[START]

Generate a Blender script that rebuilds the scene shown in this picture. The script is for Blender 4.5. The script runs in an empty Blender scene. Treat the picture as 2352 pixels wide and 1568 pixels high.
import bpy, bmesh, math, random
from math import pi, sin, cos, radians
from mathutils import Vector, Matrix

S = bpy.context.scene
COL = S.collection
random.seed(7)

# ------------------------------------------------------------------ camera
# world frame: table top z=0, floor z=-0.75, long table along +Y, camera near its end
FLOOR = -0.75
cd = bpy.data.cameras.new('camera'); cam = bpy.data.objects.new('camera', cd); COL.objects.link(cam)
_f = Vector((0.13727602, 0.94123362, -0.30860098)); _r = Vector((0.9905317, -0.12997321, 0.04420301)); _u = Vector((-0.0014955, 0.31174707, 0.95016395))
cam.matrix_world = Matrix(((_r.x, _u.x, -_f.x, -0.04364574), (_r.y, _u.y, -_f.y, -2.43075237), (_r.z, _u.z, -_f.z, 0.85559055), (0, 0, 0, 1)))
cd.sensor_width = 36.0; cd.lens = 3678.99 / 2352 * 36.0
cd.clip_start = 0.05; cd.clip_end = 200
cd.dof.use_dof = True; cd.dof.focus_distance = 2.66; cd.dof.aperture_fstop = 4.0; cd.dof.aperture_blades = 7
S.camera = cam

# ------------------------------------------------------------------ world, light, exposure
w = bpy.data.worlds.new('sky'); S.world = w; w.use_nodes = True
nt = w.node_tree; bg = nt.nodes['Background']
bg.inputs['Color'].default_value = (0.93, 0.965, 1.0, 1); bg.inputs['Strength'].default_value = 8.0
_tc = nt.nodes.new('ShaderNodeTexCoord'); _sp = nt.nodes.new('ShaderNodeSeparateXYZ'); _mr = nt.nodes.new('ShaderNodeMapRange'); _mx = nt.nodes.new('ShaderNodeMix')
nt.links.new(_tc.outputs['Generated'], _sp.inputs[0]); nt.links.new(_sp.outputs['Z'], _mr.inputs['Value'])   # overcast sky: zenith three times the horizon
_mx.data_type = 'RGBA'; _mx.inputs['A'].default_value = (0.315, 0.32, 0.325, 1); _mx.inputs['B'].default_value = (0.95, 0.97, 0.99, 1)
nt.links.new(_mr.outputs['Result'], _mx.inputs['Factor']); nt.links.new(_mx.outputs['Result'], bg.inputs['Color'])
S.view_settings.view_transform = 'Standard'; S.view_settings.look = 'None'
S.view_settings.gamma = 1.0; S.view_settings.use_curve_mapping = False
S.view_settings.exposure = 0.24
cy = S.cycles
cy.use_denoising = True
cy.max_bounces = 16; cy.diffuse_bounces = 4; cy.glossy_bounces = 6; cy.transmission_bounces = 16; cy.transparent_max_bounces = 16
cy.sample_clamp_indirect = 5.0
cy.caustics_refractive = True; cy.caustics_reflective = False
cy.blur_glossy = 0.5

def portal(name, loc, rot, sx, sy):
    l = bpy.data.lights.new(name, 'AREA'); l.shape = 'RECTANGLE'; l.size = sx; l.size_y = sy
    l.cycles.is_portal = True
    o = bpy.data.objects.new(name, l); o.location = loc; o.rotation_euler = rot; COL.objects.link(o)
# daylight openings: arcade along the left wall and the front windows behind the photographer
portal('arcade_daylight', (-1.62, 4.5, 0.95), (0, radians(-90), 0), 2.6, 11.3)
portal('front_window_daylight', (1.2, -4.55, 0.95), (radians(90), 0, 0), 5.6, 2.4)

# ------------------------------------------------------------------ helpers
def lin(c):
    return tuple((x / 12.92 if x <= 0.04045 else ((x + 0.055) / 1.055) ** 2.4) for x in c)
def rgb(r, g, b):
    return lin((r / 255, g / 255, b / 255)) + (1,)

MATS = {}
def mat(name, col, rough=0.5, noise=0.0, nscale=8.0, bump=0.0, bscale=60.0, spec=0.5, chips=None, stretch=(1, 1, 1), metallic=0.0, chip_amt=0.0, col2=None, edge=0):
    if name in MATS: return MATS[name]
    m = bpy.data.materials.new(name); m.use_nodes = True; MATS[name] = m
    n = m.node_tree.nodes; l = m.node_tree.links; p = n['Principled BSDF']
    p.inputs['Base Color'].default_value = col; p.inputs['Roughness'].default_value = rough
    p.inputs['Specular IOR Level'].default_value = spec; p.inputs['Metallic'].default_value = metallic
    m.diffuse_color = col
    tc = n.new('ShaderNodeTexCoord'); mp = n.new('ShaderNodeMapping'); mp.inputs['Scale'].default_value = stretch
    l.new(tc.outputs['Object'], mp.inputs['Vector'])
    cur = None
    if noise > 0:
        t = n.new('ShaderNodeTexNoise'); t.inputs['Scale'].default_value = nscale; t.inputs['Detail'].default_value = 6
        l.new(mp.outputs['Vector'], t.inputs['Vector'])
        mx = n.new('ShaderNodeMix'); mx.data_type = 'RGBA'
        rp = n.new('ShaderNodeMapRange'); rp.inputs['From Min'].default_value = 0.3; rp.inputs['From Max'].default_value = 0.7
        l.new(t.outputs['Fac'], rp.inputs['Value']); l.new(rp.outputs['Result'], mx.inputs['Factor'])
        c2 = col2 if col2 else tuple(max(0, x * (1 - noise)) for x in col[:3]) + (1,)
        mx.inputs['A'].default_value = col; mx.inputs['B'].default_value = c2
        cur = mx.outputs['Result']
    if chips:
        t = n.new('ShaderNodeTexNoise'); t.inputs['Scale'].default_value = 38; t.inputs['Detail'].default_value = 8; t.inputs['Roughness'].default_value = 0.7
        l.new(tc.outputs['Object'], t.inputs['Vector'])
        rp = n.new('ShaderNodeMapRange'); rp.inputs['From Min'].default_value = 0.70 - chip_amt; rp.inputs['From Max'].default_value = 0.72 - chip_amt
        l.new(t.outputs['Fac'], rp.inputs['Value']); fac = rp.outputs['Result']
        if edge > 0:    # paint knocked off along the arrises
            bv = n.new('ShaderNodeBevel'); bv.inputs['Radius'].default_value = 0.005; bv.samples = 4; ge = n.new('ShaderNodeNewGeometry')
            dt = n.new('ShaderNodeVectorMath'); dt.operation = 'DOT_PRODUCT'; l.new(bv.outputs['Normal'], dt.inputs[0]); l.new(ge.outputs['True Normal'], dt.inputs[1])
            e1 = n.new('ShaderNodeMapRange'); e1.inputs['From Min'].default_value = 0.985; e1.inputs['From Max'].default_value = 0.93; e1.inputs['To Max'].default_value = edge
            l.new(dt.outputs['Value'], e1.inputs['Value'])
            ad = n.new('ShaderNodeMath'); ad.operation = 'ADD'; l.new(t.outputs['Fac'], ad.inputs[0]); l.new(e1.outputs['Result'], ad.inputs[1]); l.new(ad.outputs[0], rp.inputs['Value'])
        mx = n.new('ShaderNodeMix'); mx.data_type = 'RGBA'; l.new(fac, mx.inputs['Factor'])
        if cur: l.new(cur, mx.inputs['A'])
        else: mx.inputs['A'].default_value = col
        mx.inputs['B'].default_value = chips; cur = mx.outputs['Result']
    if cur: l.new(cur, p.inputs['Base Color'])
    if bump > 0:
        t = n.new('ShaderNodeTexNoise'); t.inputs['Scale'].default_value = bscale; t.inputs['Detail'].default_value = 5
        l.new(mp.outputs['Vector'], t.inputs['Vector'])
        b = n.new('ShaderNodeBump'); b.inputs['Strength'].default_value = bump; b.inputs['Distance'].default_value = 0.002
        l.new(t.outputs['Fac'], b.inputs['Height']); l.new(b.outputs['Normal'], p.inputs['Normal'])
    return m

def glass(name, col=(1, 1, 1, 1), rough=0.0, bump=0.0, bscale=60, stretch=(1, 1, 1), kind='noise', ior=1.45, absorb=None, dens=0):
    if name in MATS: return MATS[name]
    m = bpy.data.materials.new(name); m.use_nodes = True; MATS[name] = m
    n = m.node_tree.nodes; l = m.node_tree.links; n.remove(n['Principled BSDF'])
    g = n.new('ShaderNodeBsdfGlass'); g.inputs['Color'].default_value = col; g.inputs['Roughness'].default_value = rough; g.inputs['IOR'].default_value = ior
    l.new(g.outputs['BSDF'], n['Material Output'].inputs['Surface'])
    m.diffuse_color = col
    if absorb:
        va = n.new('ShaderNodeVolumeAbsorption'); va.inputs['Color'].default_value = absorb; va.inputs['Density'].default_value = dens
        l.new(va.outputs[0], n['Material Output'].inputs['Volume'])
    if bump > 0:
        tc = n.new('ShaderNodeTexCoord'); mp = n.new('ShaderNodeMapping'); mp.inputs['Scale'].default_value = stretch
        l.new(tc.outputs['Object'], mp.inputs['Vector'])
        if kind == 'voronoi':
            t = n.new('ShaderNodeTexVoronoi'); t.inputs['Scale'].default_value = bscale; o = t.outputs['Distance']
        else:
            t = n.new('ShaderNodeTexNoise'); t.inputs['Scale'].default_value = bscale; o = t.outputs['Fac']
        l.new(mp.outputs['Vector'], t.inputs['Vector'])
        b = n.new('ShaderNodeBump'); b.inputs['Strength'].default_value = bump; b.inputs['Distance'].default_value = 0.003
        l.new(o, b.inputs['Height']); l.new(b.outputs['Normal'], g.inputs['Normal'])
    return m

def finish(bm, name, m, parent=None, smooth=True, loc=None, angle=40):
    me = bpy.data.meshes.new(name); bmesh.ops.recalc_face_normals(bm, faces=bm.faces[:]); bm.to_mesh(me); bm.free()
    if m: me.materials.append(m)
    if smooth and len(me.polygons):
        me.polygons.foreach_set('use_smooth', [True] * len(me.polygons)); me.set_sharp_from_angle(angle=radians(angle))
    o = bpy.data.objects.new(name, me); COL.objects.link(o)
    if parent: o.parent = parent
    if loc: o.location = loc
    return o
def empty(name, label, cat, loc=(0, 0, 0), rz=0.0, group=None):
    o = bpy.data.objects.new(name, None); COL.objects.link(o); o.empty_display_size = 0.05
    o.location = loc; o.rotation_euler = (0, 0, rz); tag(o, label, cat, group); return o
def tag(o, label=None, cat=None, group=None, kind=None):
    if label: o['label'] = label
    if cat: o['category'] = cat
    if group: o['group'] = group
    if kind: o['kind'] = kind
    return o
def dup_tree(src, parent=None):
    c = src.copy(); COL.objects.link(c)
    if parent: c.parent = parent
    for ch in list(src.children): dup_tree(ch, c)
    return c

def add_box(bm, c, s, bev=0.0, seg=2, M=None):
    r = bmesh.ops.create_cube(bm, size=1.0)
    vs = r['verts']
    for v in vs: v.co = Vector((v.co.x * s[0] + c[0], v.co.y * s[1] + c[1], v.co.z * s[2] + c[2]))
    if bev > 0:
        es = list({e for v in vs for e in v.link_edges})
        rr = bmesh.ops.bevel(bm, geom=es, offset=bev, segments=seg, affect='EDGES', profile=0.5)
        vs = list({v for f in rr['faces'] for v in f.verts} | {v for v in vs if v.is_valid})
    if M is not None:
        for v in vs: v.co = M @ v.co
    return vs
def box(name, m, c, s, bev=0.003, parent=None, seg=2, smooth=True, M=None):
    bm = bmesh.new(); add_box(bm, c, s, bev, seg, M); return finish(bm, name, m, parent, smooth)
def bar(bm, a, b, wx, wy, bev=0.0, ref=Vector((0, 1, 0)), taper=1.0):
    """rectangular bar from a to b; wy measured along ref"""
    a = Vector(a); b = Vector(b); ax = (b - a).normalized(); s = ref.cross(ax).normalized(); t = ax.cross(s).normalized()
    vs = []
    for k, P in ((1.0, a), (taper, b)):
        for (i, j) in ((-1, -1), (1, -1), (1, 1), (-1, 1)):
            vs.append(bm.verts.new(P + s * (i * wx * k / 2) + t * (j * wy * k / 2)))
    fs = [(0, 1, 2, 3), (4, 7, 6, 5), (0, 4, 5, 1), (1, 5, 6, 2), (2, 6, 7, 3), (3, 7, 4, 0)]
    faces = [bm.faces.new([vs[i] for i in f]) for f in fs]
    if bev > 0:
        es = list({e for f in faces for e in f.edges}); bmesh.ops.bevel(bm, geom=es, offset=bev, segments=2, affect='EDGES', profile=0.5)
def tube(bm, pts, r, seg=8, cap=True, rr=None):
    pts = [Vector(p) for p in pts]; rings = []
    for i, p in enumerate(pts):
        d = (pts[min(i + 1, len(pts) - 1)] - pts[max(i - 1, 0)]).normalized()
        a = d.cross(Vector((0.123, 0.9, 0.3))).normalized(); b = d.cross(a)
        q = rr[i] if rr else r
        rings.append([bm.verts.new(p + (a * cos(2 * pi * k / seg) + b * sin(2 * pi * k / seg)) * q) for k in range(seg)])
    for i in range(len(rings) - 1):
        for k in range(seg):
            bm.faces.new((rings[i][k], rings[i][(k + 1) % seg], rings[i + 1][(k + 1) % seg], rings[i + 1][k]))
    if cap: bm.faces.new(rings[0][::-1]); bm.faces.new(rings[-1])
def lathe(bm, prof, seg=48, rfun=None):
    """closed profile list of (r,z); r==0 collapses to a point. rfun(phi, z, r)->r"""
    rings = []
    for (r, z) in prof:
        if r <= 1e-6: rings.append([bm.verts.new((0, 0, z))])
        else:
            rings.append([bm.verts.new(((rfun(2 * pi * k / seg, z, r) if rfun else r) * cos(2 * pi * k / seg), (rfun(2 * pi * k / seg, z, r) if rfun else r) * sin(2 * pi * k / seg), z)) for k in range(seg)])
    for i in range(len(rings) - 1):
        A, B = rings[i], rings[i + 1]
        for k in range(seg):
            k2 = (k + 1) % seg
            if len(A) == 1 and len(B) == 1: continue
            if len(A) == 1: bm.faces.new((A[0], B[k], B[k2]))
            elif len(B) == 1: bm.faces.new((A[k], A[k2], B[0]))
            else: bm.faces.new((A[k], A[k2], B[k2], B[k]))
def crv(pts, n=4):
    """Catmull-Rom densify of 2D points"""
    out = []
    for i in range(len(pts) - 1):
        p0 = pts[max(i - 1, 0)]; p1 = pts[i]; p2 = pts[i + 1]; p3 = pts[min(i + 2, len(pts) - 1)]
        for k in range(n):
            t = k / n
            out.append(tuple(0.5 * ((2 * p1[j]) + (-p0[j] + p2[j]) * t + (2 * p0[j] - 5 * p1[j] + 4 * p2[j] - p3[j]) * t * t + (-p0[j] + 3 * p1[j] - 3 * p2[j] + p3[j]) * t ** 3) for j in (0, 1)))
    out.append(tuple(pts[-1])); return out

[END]

To do | Pull out each line containing the word "scene" and copy it.

The completed task |
Generate a Blender script that rebuilds the scene shown in this picture. The script is for Blender 4.5. The script runs in an empty Blender scene. Treat the picture as 2352 pixels wide and 1568 pixels high.
S = bpy.context.scene